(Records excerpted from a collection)

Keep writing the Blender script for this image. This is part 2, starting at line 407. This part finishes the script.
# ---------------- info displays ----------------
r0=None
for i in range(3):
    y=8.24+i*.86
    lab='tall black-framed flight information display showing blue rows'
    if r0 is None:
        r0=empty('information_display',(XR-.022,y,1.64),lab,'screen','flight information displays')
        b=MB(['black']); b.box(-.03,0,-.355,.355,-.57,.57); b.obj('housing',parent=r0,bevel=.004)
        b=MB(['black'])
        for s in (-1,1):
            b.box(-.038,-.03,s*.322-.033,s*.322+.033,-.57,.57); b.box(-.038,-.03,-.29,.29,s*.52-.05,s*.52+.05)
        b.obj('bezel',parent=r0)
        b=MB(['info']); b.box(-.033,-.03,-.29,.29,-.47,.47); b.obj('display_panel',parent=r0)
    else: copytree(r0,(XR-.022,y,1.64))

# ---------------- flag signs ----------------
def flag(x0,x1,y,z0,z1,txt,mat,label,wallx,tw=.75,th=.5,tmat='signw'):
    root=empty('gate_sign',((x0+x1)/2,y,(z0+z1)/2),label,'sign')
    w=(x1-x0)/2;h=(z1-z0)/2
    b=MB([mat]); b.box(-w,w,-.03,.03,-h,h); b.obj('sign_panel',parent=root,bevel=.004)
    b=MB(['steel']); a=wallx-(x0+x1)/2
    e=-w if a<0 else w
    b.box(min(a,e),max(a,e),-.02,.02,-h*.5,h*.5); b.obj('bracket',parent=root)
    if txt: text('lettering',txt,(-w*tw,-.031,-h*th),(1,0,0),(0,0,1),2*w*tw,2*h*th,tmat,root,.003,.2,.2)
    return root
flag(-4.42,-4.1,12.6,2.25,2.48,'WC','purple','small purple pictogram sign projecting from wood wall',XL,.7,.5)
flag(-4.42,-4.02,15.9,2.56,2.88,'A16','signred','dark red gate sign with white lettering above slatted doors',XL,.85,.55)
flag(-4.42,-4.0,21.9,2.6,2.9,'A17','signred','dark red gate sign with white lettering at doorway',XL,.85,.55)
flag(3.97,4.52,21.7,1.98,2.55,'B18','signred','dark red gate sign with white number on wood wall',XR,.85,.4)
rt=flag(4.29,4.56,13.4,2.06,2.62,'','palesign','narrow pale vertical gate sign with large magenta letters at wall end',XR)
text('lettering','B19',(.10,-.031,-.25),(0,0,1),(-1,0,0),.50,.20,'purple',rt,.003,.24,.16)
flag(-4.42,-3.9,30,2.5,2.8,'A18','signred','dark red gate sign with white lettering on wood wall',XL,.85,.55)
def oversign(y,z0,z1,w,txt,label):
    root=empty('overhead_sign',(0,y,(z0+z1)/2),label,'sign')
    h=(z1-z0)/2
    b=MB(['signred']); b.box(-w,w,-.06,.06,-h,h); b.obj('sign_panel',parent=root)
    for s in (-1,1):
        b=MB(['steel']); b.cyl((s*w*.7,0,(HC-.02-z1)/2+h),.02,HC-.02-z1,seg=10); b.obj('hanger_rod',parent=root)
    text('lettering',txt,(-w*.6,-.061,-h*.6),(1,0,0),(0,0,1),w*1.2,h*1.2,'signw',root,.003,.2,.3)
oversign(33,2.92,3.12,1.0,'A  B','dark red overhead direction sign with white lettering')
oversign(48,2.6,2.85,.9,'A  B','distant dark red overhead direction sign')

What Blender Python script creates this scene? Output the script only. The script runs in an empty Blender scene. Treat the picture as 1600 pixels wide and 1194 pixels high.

● **Task brief**
Give back all the records exactly as they stand.

● **Written reply**
Keep writing the Blender script for this image. This is part 2, starting at line 407. This part finishes the script.
# ---------------- info displays ----------------
r0=None
for i in range(3):
    y=8.24+i*.86
    lab='tall black-framed flight information display showing blue rows'
    if r0 is None:
        r0=empty('information_display',(XR-.022,y,1.64),lab,'screen','flight information displays')
        b=MB(['black']); b.box(-.03,0,-.355,.355,-.57,.57); b.obj('housing',parent=r0,bevel=.004)
        b=MB(['black'])
        for s in (-1,1):
            b.box(-.038,-.03,s*.322-.033,s*.322+.033,-.57,.57); b.box(-.038,-.03,-.29,.29,s*.52-.05,s*.52+.05)
        b.obj('bezel',parent=r0)
        b=MB(['info']); b.box(-.033,-.03,-.29,.29,-.47,.47); b.obj('display_panel',parent=r0)
    else: copytree(r0,(XR-.022,y,1.64))

# ---------------- flag signs ----------------
def flag(x0,x1,y,z0,z1,txt,mat,label,wallx,tw=.75,th=.5,tmat='signw'):
    root=empty('gate_sign',((x0+x1)/2,y,(z0+z1)/2),label,'sign')
    w=(x1-x0)/2;h=(z1-z0)/2
    b=MB([mat]); b.box(-w,w,-.03,.03,-h,h); b.obj('sign_panel',parent=root,bevel=.004)
    b=MB(['steel']); a=wallx-(x0+x1)/2
    e=-w if a<0 else w
    b.box(min(a,e),max(a,e),-.02,.02,-h*.5,h*.5); b.obj('bracket',parent=root)
    if txt: text('lettering',txt,(-w*tw,-.031,-h*th),(1,0,0),(0,0,1),2*w*tw,2*h*th,tmat,root,.003,.2,.2)
    return root
flag(-4.42,-4.1,12.6,2.25,2.48,'WC','purple','small purple pictogram sign projecting from wood wall',XL,.7,.5)
flag(-4.42,-4.02,15.9,2.56,2.88,'A16','signred','dark red gate sign with white lettering above slatted doors',XL,.85,.55)
flag(-4.42,-4.0,21.9,2.6,2.9,'A17','signred','dark red gate sign with white lettering at doorway',XL,.85,.55)
flag(3.97,4.52,21.7,1.98,2.55,'B18','signred','dark red gate sign with white number on wood wall',XR,.85,.4)
rt=flag(4.29,4.56,13.4,2.06,2.62,'','palesign','narrow pale vertical gate sign with large magenta letters at wall end',XR)
text('lettering','B19',(.10,-.031,-.25),(0,0,1),(-1,0,0),.50,.20,'purple',rt,.003,.24,.16)
flag(-4.42,-3.9,30,2.5,2.8,'A18','signred','dark red gate sign with white lettering on wood wall',XL,.85,.55)
def oversign(y,z0,z1,w,txt,label):
    root=empty('overhead_sign',(0,y,(z0+z1)/2),label,'sign')
    h=(z1-z0)/2
    b=MB(['signred']); b.box(-w,w,-.06,.06,-h,h); b.obj('sign_panel',parent=root)
    for s in (-1,1):
        b=MB(['steel']); b.cyl((s*w*.7,0,(HC-.02-z1)/2+h),.02,HC-.02-z1,seg=10); b.obj('hanger_rod',parent=root)
    text('lettering',txt,(-w*.6,-.061,-h*.6),(1,0,0),(0,0,1),w*1.2,h*1.2,'signw',root,.003,.2,.3)
oversign(33,2.92,3.12,1.0,'A  B','dark red overhead direction sign with white lettering')
oversign(48,2.6,2.85,.9,'A  B','distant dark red overhead direction sign')

What Blender Python script creates this scene? Output the script only. The script runs in an empty Blender scene. Treat the picture as 1600 pixels wide and 1194 pixels high.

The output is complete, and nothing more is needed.